The single change that's done the most for us: a 90-minute paid working session as stage one, for £150. The candidate gets a real, scoped problem from the role—for us, usually a technical audit of a client's site—and 90 minutes with me on a call, working through it together. Not a test where they present afterwards. A live piece of work. I can tell within 40 minutes whether this is someone I want to work alongside—far more reliably than I can from any CV or portfolio. We've used this on the last four hires; two of them got an offer inside a week of applying, and three years later all four are still with us.
What we never compress: reference calls. That's the one stage where cutting corners bites you eight months later. A 20-minute call with someone who's managed the candidate in a previous role is the single highest-signal, lowest-cost filter in hiring. If speed is really the constraint, do references *before* the final call, not after—it reorders the process without shortening it.
The shortcut: speed comes from killing low-signal stages, not from rushing high-signal ones.

Deploy Fractional Leaders for Immediate Impact
With over 30 years in C-suite roles and a focus on human-centered leadership, I've consistently driven strategic change and built high-performing teams, making talent acquisition a core area of my expertise.

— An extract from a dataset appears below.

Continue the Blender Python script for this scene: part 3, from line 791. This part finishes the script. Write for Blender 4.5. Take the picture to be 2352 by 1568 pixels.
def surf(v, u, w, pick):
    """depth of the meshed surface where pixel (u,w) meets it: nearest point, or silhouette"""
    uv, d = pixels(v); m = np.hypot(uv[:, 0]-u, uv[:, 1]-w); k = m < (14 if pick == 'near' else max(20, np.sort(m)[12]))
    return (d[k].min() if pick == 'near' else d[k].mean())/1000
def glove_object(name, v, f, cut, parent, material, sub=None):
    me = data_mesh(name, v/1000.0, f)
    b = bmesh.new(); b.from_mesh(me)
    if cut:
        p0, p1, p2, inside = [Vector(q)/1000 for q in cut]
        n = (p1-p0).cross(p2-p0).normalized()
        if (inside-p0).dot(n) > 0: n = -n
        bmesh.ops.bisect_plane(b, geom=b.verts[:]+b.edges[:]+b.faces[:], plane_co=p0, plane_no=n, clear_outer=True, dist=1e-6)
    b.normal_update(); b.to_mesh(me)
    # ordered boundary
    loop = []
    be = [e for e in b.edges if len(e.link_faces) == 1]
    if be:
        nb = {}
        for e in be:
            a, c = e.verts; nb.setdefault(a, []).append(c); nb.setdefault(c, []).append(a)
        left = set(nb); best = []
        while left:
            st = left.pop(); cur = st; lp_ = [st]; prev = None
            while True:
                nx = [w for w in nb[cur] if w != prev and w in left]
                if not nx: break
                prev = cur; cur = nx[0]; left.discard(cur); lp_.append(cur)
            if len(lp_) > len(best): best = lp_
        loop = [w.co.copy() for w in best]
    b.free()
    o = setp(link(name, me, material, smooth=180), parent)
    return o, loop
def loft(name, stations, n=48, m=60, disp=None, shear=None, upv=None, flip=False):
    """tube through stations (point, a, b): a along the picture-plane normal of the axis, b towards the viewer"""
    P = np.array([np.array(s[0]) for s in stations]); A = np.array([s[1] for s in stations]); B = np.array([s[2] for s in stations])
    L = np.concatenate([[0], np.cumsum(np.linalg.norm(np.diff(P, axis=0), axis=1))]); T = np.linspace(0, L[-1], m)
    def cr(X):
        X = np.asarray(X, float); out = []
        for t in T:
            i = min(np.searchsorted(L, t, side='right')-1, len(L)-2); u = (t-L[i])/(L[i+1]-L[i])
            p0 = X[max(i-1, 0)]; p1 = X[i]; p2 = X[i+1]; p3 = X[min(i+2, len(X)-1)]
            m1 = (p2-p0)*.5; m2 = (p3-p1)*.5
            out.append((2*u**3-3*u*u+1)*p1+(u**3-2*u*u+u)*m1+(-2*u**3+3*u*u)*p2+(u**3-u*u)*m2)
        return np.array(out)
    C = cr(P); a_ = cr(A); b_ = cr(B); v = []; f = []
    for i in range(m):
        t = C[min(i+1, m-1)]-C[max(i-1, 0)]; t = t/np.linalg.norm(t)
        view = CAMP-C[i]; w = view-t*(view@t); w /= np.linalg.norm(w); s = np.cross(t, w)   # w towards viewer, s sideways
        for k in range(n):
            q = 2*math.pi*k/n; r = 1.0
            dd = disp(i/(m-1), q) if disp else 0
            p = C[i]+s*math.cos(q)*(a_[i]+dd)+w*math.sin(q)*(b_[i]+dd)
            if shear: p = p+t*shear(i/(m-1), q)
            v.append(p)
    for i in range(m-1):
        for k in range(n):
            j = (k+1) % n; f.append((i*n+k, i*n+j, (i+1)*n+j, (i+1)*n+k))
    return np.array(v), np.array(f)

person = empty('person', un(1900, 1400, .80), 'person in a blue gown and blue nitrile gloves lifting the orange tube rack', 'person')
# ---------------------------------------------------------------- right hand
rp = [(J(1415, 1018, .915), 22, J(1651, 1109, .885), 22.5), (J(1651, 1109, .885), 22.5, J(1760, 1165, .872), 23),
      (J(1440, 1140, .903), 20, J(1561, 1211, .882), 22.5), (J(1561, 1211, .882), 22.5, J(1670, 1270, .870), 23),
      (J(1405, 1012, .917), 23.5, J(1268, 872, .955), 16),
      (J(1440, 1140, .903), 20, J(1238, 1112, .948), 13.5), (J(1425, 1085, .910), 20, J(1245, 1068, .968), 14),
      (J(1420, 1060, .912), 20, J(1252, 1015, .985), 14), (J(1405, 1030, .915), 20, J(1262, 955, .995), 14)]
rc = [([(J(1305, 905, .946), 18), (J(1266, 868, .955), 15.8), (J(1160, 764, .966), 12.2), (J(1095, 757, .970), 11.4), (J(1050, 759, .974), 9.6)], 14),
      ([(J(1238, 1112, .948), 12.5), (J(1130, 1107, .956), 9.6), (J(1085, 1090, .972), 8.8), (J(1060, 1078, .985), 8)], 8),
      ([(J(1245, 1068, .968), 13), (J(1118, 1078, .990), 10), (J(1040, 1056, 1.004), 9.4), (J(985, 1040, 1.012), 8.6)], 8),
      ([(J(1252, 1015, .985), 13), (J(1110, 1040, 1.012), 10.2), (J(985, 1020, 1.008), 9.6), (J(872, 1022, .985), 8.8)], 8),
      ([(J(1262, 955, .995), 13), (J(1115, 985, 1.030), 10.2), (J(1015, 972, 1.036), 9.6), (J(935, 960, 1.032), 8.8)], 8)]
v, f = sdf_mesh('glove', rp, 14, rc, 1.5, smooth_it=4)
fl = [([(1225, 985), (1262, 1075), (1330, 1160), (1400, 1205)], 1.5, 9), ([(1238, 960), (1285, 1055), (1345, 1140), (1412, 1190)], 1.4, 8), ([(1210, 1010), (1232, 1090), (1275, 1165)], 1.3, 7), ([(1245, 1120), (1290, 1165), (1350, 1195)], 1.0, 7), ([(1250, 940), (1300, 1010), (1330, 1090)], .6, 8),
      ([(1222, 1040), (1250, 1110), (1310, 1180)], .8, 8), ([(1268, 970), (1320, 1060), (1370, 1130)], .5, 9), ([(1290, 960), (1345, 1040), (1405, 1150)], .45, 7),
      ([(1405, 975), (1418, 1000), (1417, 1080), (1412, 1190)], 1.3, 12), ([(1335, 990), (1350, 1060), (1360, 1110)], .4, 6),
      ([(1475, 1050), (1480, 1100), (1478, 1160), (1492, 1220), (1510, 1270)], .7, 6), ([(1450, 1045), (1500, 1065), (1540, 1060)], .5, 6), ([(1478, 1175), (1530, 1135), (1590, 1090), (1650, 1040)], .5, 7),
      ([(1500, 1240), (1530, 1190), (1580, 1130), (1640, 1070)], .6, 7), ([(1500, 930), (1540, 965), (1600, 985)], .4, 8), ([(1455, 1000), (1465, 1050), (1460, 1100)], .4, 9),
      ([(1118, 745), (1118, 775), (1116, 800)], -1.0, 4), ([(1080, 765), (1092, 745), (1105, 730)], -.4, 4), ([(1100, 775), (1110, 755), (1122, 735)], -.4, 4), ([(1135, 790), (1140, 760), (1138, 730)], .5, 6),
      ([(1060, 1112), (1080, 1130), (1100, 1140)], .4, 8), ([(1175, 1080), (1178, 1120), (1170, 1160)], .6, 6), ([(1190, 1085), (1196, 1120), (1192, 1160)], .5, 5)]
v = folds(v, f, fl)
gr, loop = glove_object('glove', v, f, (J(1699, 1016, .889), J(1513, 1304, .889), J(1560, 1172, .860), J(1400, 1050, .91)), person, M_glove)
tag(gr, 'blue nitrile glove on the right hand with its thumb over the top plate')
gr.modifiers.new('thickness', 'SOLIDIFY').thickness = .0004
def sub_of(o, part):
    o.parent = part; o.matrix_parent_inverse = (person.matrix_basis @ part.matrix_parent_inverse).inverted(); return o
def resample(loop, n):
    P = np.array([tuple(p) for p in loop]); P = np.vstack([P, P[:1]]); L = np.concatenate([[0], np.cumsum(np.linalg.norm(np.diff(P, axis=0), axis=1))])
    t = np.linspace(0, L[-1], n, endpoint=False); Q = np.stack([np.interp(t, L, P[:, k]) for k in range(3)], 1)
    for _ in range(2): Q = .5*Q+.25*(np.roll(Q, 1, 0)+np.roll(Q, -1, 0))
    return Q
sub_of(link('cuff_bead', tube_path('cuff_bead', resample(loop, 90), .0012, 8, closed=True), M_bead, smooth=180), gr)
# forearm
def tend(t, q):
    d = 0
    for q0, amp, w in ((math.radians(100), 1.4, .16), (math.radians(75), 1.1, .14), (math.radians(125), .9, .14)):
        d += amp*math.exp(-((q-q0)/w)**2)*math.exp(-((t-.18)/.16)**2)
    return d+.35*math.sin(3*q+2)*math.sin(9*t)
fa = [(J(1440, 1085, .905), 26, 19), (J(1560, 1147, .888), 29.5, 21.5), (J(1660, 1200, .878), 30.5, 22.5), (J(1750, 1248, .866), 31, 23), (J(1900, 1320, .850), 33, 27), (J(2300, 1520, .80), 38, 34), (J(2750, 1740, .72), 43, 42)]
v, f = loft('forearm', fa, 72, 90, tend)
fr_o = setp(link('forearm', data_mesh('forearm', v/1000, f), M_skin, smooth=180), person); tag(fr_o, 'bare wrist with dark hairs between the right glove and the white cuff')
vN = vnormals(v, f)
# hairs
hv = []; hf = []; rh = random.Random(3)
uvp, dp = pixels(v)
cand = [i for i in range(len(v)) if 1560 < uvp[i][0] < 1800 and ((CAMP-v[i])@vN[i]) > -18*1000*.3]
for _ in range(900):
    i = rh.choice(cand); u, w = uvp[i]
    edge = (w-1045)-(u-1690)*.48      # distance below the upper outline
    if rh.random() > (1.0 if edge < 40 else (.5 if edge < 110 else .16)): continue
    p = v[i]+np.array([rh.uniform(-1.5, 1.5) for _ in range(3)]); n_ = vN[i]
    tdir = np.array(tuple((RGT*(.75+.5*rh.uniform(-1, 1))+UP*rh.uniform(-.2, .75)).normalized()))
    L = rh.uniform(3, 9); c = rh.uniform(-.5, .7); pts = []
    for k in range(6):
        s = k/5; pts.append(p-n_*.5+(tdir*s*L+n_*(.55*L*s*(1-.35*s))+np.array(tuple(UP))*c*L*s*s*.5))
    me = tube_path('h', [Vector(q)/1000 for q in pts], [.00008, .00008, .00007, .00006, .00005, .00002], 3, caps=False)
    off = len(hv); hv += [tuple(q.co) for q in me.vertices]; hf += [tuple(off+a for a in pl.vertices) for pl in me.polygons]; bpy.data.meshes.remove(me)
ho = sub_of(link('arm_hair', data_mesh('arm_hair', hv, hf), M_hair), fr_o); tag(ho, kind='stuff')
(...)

I understand the critical balance required to maintain quality and candidate experience under pressure.
When filling roles quickly, especially at the leadership level, traditional hiring often compromises quality or takes too long. My experience, particularly with THG Advisors, has shown that embracing a fractional executive model is a powerful solution. This approach allows immediate access to seasoned expertise.
This model protects hiring quality by plugging you into proven, top-tier talent from day one, skipping extensive recruitment and onboarding drama. It also enables a practical assessment of cultural fit during a trial period, significantly de-risking the long-term commitment. Our programs ensure rapid integration, with onboarding completed in under 7 days, providing instant strategic impact while maintaining high standards.

Predefine Must-Haves and Use Field Tests
The major change that impacted us greatly was to create a candidate profile ahead of time, rather than developing one after the search had already begun. In our case with Bray Electrical, the profile included the list of certifications needed, along with what is non-negotiable when it comes to attitude and reliability, and what can be trained. The process became much quicker since we didn't have to decide on what we needed and then evaluate based on it simultaneously.
The exact decision that improved our recruitment process was a reduction of the number of interviews from three down to just two: a telephone interview checking the availability and reliability of the candidates, as well as evaluating their compatibility, and a practical interview where they will be evaluated while working on a real project. The truth is that resumes won't give us an accurate representation of the skills of candidates.